Our study had some limitations. First, having access to accurate local nutrient composition data is the first step in NP modeling [17]. The WAFCT [20] had to be updated, revised, and checked for missing data before it could be used as proxy for the regional food supply. The published WAFCT still had a significant number of missing nutrient values that needed to be cross referenced with other data and/or imputed based on the existing literature. Data from the USDA was utilized to fill the gaps in nutrient composition; however, nutrient profiles of foods may differ across different regions [43]. Significant effort went into quality control, leading to the development of a cleaned and coded WAFCT database for 909 items. Second, the WAFCT database primarily consists of minimally processed foods along with some processed foods. Not all foods within a given food group are of equivalent nutritional value.
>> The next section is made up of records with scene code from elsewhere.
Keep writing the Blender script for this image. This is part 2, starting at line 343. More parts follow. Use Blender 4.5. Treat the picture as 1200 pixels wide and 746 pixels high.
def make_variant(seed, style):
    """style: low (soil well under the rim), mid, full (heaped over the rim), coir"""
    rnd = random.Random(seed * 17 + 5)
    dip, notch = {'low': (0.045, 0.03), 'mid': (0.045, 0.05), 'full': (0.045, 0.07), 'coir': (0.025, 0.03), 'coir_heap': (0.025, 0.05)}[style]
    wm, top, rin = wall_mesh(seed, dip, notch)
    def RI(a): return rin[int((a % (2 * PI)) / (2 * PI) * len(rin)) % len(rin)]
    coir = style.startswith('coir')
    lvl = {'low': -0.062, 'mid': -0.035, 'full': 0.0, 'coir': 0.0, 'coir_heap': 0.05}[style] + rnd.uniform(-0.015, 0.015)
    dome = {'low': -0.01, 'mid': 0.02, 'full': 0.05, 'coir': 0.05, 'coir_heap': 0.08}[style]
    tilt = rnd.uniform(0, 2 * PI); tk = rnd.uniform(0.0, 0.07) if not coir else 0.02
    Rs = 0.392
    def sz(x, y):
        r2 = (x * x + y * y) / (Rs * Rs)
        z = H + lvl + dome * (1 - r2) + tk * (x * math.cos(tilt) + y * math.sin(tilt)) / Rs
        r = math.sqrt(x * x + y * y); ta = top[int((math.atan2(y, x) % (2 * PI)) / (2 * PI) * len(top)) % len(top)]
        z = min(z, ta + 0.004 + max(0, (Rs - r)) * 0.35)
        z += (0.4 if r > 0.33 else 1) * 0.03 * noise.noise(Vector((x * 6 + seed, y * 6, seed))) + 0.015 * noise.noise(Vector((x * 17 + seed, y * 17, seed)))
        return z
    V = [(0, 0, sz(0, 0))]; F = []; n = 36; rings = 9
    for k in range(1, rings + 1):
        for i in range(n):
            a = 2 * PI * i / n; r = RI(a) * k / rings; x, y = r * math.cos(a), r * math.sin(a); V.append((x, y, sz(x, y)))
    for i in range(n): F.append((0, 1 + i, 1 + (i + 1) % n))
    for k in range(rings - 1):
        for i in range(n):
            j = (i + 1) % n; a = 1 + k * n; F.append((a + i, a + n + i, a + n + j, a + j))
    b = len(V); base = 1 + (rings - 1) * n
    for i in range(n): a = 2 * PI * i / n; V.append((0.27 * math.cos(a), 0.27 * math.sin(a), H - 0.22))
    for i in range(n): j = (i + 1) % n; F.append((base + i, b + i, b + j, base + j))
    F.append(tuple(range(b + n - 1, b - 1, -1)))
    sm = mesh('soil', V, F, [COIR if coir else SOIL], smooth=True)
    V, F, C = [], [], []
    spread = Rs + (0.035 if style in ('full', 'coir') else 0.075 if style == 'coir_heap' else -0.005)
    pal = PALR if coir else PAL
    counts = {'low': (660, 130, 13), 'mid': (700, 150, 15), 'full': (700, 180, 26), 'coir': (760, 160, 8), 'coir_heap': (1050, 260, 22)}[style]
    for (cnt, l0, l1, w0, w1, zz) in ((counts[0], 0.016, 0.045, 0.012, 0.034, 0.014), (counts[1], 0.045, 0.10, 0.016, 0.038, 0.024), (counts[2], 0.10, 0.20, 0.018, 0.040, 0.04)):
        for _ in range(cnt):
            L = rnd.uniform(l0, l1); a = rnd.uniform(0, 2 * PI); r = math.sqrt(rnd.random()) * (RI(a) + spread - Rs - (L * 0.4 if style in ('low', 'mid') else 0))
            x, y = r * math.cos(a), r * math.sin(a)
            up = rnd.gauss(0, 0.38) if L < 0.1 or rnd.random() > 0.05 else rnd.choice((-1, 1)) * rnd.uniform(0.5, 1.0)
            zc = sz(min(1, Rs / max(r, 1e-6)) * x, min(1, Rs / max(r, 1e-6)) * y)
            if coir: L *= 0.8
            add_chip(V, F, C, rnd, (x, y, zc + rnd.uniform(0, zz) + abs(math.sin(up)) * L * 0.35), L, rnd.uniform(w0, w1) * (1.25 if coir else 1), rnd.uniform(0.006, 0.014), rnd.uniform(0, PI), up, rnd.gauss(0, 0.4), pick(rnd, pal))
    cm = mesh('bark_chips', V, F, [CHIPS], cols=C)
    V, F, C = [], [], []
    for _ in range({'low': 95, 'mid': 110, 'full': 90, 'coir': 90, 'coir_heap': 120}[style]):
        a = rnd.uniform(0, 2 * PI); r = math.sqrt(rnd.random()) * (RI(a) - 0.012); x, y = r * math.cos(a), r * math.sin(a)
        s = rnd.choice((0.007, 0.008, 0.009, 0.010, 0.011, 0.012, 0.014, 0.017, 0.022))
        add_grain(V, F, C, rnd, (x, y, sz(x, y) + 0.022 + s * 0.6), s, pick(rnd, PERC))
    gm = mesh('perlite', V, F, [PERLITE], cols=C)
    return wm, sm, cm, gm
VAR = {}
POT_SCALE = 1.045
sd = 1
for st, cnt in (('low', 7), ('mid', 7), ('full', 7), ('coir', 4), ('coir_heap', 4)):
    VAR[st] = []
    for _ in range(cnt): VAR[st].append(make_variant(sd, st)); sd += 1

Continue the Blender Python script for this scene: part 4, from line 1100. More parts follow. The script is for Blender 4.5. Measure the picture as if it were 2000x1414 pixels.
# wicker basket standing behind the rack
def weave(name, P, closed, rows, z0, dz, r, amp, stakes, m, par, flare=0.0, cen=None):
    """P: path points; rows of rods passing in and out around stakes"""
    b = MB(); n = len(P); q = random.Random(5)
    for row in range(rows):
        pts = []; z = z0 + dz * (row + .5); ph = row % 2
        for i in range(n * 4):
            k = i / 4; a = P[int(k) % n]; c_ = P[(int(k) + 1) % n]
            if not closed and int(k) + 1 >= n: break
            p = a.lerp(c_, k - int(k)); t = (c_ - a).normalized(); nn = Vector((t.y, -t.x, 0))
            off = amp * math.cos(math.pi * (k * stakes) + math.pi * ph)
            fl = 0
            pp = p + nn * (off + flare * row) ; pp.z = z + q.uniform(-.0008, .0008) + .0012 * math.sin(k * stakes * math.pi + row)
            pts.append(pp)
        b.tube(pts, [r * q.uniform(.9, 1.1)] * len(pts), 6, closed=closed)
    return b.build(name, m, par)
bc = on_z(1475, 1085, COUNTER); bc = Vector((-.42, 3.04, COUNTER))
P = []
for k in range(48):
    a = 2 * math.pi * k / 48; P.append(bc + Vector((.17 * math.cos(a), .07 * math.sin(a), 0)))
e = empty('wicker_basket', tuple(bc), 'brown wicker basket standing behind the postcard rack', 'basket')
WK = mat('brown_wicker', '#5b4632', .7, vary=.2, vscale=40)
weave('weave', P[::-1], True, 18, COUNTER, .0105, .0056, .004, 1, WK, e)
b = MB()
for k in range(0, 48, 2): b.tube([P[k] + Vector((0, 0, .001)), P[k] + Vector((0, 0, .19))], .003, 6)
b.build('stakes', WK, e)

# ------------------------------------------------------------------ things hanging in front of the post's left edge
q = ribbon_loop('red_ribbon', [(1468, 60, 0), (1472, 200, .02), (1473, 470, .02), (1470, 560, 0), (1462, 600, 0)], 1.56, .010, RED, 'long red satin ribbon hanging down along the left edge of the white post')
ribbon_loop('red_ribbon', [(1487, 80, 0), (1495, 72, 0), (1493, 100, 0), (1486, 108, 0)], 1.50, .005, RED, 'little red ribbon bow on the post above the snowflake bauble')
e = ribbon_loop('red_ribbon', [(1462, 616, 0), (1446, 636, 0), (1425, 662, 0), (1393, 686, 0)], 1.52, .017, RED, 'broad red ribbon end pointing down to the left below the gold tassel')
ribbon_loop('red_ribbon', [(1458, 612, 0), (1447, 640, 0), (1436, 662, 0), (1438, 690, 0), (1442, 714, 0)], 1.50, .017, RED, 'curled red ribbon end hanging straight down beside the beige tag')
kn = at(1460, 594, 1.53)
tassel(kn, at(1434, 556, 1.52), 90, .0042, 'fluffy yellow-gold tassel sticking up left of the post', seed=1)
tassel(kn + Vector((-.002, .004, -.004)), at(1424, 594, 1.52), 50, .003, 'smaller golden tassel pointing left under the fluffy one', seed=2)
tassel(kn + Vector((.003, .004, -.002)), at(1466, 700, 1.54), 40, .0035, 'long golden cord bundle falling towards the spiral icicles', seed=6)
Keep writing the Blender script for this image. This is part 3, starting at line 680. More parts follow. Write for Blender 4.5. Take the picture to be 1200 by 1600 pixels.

Nutrient profiling models can help to identify and rank locally available nutrient-rich foods within each food group [44]. There is a need for a comprehensive database of branded processed and ultra-processed foods in the West Africa region that has both nutrient content and an electronic ingredient list [45]. The WAFCT may no longer represent the totality of the West Africa food supply and does not include many of the packaged processed foods currently consumed by the population. Lastly, micronutrient deficiencies often stem from the high cost of a nutrient rich diet [46,47,48]. High rates of micronutrient deficiencies in the Western Africa region [49] can be remedied by improved access to nutrient-rich and affordable foods [50]. We were not able to assess food costs due to the absence of food price data in West Africa.

5. Conclusions

To the best of our knowledge, the present analyses represent the first application of NP methods to the WAFCT 2019 dataset. Demonstrating high nutrient density of African indigenous vegetables (AIV) and African indigenous grains (AIG) was a finding of particular interest. Local agriculture has the potential to improve the population’s diet quality by supplying nutrient rich foods at an affordable cost. Those foods could be included in food-based dietary guidelines for the region.